Thursday, October 27, 2022

This is not how you build trust

One of the recommendations of the Operation Burnham inquiry into the killing of civillians in Afhganistan by the SAS was the establishment of a new Inspector-General of Defence to conduct such inquiries in future. Two years on, the government has finally gotten around to introducing the required legislation to the House. Unfortunately, rather than reducing distrust around NZDF and its dirty cover-up habit, it seems purpose-built to encourage it.

The bill is based on the existing provisions for the Inspector-General of Intelligence and Security. Like the IGIS, the new IGDF will likely be dealing with classified information, so you'd expect some secrecy provisions. But the new bill goes well beyond the current IGIS framework in its secrecy provisions, which seems excessive.

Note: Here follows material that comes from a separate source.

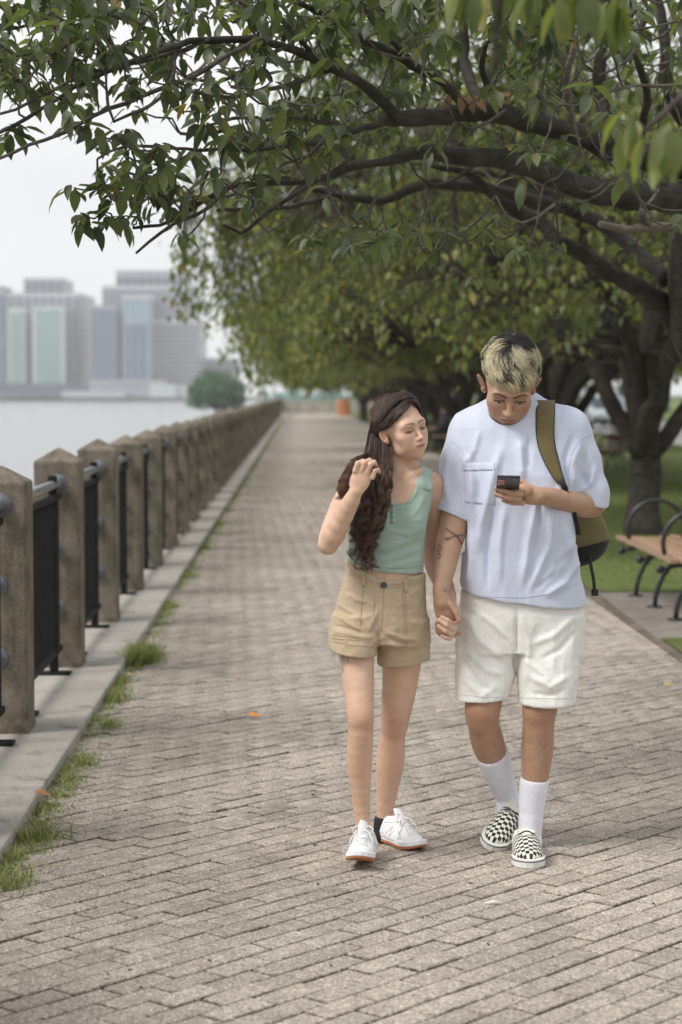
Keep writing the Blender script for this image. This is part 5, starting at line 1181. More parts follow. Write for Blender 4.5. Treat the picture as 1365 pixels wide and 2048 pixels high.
# ---- shorts
SHO = cloth('white_twill', (.80, .785, .74), 700, .03, bump=.3, crease=.35)
F = Field((.30, 6.72, .30), (.92, 7.20, .92), .0036)
loftpx(F, [(1180, 925, 1160, 6.955, .122), (1240, 918, 1166, 6.955, .130), (1300, 915, 1163, 6.95, .120)], .01, e=2.6)
loftpx(F, [(1230, 918, 1040, 6.955, .11), (1290, 915, 1038, 6.95, .108), (1350, 912, 1029, 6.93, .100), (1425, 911, 1007, 6.90, .092)], .015, e=2.5)
loftpx(F, [(1230, 1034, 1166, 6.95, .11), (1290, 1030, 1163, 6.93, .108), (1350, 1036, 1156, 6.90, .098), (1430, 1040, 1147, 6.88, .090)], .015, e=2.5)
a = A(960, 1401, 6.85); F.plane(a, (.05, .12, -1), .002, lo=(0, 6.5, .2), hi=(A(1022, 1400, 6.9)[0], 7.4, a[2]+.03)); a = A(1094, 1410, 6.83); F.plane(a, (.0, .12, -1), .002, lo=(A(1022, 1400, 6.9)[0]+.002, 6.5, .2), hi=(1.3, 7.4, a[2]+.03))
F.loft([(A(0, 1440, 6.9)[2], A(959, 0, 6.9)[0], 6.90, .066, .076), (A(0, 1360, 6.9)[2], A(966, 0, 6.9)[0], 6.92, .064, .076)], .003, 'sub'); F.loft([(A(0, 1440, 6.9)[2], A(1094, 0, 6.88)[0], 6.88, .072, .072), (A(0, 1370, 6.9)[2], A(1096, 0, 6.88)[0], 6.885, .070, .072)], .003, 'sub')
st = [(-.010, 5, [(1034, 1225), (1034, 1300), (1030, 1340)]), (.007, 7, [(1040, 1225), (1060, 1300), (1050, 1380)]), (.007, 8, [(935, 1230), (960, 1280), (1010, 1320)]), (.006, 7, [(930, 1300), (975, 1340), (1005, 1350)]), (-.006, 6, [(925, 1320), (960, 1370), (990, 1385)]),
      (.007, 7, [(1060, 1350), (1100, 1375), (1140, 1350)]), (.006, 6, [(1050, 1320), (1090, 1350), (1110, 1390)]), (.007, 7, [(1150, 1230), (1110, 1270), (1060, 1290)]), (-.006, 6, [(1155, 1260), (1120, 1300), (1080, 1320)]), (.006, 6, [(950, 1220), (990, 1250), (1020, 1280)]), (.006, 7, [(930, 1360), (965, 1392), (995, 1372)]), (-.005, 5, [(1060, 1385), (1100, 1392), (1135, 1378)])]
sh, SV, SQ, Sb = garment('shorts', F, SHO, MAN, st, (.006, 13), 2, (1, 1, .8))
SST = cloth('shorts_stitch', (.70, .685, .64), 700)
for pts in ([(913, 1387), (960, 1393), (1006, 1394)], [(1041, 1395), (1095, 1397), (1148, 1396)], [(1033, 1215), (1034, 1290)], [(1162, 1200), (1150, 1230), (1148, 1262)]): seam(SV, Sb, pts, .0010, .0006, 'seam', SST, sh)
# ---- socks and shoes
SOCK = cloth('white_sock', (.80, .80, .87), 600, .02, bump=.4)
def sock(pts, name='sock', parent=MAN, mat=SOCK, h=.003):
    P = np.array([A(x, y, Y) for x, y, Y, r_ in pts]); F = Field(P.min(0)-.09, P.max(0)+.09, h); chainpx(F, pts, .012); d = P[0]-P[1]; F.plane(P[0]+d/np.linalg.norm(d)*.001, d, .002)
    V, Q = F.surface(1); N_ = vnormals(V, Q); top = np.clip(1-np.abs(((V-P[0])@(-d/np.linalg.norm(d)))-.012)/.012, 0, 1)
    ang = np.arctan2(V[:, 0]-P[:, 0].mean(), V[:, 1]-P[:, 1].mean()); V = V+N_*(.0006*np.sin(ang*46)+.0010*top)[:, None]
    return link(name, fastmesh(name, V, Q, smooth=True), mat, parent)
sock([(1070, 1558, 6.91, 29), (1064, 1610, 6.92, 24), (1061, 1655, 6.925, 22), (1060, 1684, 6.925, 23), (1059, 1700, 6.89, 21)])
sock([(984, 1506, 6.985, 34), (992, 1530, 7.02, 30), (1008, 1575, 7.08, 24), (1018, 1606, 7.11, 22), (1014, 1622, 7.085, 23)])
t = NT('checker_canvas'); a = t.n('Attribute'); a.attribute_name = 'suv'; s = t.n('SeparateXYZ'); t.l(a.outputs['Vector'], s.inputs[0])
q = .0098; fu = t.math('FLOOR', t.math('DIVIDE', s.outputs[0], q)); fv = t.math('FLOOR', t.math('DIVIDE', s.outputs[1], q*1.1)); ck = t.math('MODULO', t.math('ABSOLUTE', t.math('ADD', fu, fv)), 2.)
vamp = t.math('MULTIPLY', t.math('GREATER_THAN', s.outputs[1], .118), t.math('GREATER_THAN', s.outputs[2], .020))
t.col(t.mix((.74, .72, .62), (.018, .017, .019), t.math('MULTIPLY', t.math('GREATER_THAN', ck, .5), vamp))).set(rough=.85); t.bump(t.noise(t.pos(), 700, 2), .3, .0006); CHK = t.m
RUB = simple('white_rubber', (.74, .73, .70), .5, .05, 30); TRIM = simple('black_piping', (.02, .02, .022), .6, .1, 20)
MS = {'upper': CHK, 'sole': RUB, 'trim': TRIM}
def shoeframe(f, up): 
    f = np.array(f, float); f /= np.linalg.norm(f); s_ = np.cross(f, np.array(up, float)); s_ /= np.linalg.norm(s_); u = np.cross(s_, f); return np.stack([s_, f, u], 1)
toe = np.array(gnd(1060, 1738, 0)); f = np.array([-.02, -1, 0]); f /= np.linalg.norm(f); heel = toe-f*.285; heel[2] = 0.001; shoe(MAN, '', shoeframe(f, (0, 0, 1)), heel, .285, 1.13, True, MS)
toe = A(979, 1700, 6.885); hl = A(1036, 1632, 7.125); f = toe-hl; f /= np.linalg.norm(f); shoe(MAN, '', shoeframe(f, (.10, -.55, .8)), toe-f*.285, .285, 1.1, True, MS)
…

The first problem is with the confidentiality clause, which forbids IGDF staff from disclosing material relating to an investigation. This is actually weaker than the equivalent clause for IGIS, in that it only covers material certified as non-discloseable by the Minister. But look at the grounds on which the Minister can make that certification: some definitions which mirror sections 6(a) and 6(b) of the OIA (so unproblematic), plus a new one covering information likely to prejudice "the continued performance of the functions of the Defence Force or the Ministry". Effectively this is the creation of a new OIA withholding ground, and its not hard to see how NZDF would view any disclosure of its wrongdoing as prejudicing its performance (given the Burnham coverup, its clear they already think that).

The new IGDF will also have a new power to make wide-ranging gag-orders on "sensitive" information - supposedly to protect "privacy or condidentiality", but is actually about protecting classified or "sensitive" information, a term which includes that new withholding ground of "making NZDF feel bad". This sortof mirrors the powers of a commission of inquiry, but isn't one we grant to the IGIS, or to the IPCA, Ombudsman or Privacy Commissioner, and it seems purpose-designed to enable NZDF cover-ups. Just ask for an inquiry, get their Inspector-General to make some orders, and suddenly everything is neatly swept under the carpet! Given that one of the aims of this bill is to rebuild trust in NZDF, this seems like exactly the wrong way to go about it.

Breaching such an order will be a criminal offence, but unlike the IGIS legislation, there's no inbuilt protection for disclosures in Parliament. Which kindof tells you who NZDF thinks is in charge here.

One bit of good news is that the IGDF - unlike IGIS - will be covered by the Ombudsmen Act, and therefore the OIA. But new information relating to IGDF investigations held by them and other agencies will be excluded from the definition of "official information". This isn't so problematic for IGDF material while inquiries are ongoing. But for completed inquiries, and for other agencies, it means that their response to an inquiry and its recommendations - e.g. summaries, legal opinions, reports on where the hell that file went or how people in Defence HQ were operating their own parallel filing systems - will be forever secret. Which, again, given the trust issues, seems counterproductive.

Overall, it looks like NZDF has taken exactly the wrong lessons from the Operation Burnham inquiry. Where there was a clear need for more transparency to rebuild trust, they have opted for secrecy at every turn. Unless the bill is significantly modified to correct this, we should treat their new "Inspector-General" as just an agent for further coverups.